Às vezes, um elemento de um outro grupo aparecia tímida e inexplicavelmente perto das nossas toalhas, aproximava-se, e era acolhido por nós. O grupo ia-se expandindo organicamente, sempre em cumplicidade silenciosa.

Nunca combinávamos estar juntos, mas acontecia. Nunca planeávamos férias conjuntas, mas era um pacto mudo. Adultos, crianças, bebés, cães. Jogávamos à bola, fazíamos carreirinhas, partilhávamos bolas de Berlim, jantávamos fora e ocupávamos o restaurante todo. O grupo das crianças fazia piscinas, o dos adolescentes começava a sair à noite, o dos adultos bebia medronho e conversava noite fora.

Dávamos o nosso grupo por garantido. Bastava chegar à praia e juntar as toalhas àqueles que tinham chegado primeiro. Se não tivéssemos protector solar, alguém emprestava. Se quiséssemos jogar raquetes, alguém queria também. Se tivéssemos um escaldão, alguém avisava. Se se levantasse vento ao fim do dia, alguém tinha uma camisola. E se tivéssemos fome, havia sempre alguém pronto a estender-nos um Tupperware com uvas ou um panado frio.
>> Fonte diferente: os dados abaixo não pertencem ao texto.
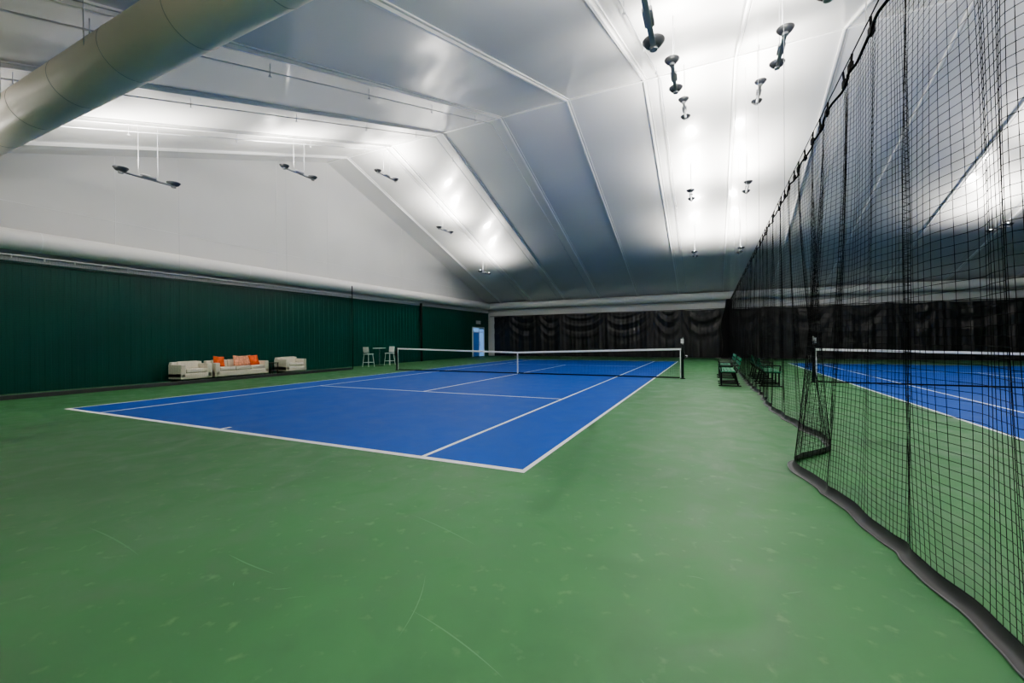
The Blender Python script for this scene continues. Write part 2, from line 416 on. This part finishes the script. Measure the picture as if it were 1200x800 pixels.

Sentávamo-nos em pequenas rodas onde falávamos do ano que tinha passado, das notas que tínhamos tido, do que íamos fazer no ano a seguir. Havia quem cantasse, quem jogasse cartas, quem fizesse ioga e quem trouxesse vinho para o fim do dia.

Nessas férias, eu vivia uma felicidade imaculada e percebia um sentido de tribo e de comunidade que não voltei a sentir.

O nosso grupo desapareceu. Uns cresceram, outros desentenderam-se. Uns deixaram de gostar daquela praia, ora porque tinha muita gente, ora porque tinha muito vento, ora porque o período de férias já não coincidia, ora porque queriam estar sossegados.

Agora não tenho grupo. Sinto-me meio desorientada, a escolher o destino, o sítio da praia e a quinzena para ir com as minhas filhas. Não sei se é de mim ou se o mundo mudou. Não sei se as pessoas já não gostam tanto de andar em grupo, ou se já todos têm grupos e eu perdi o comboio, ou se têm os seus caminhos individuais, os seus programas específicos solitários.

Sinto falta de partilhar sanduíches de pasta de atum, de um bom jogo de raquetes de fim de dia, de me deitar ao lado de outras pessoas e sentir que estamos todos vivos juntos.

Há um sentimento de desilusão que não me larga nestes dias, e a única coisa em que penso, como uma velha saudosista, é que as bolas de Berlim já não sabem ao mesmo.

Quando chego à praia, agora, sou eu e elas. Estendo a toalha e vejo-as a fazer castelos. Se tiver um pouco de sorte, pode ser que nasça um grupo.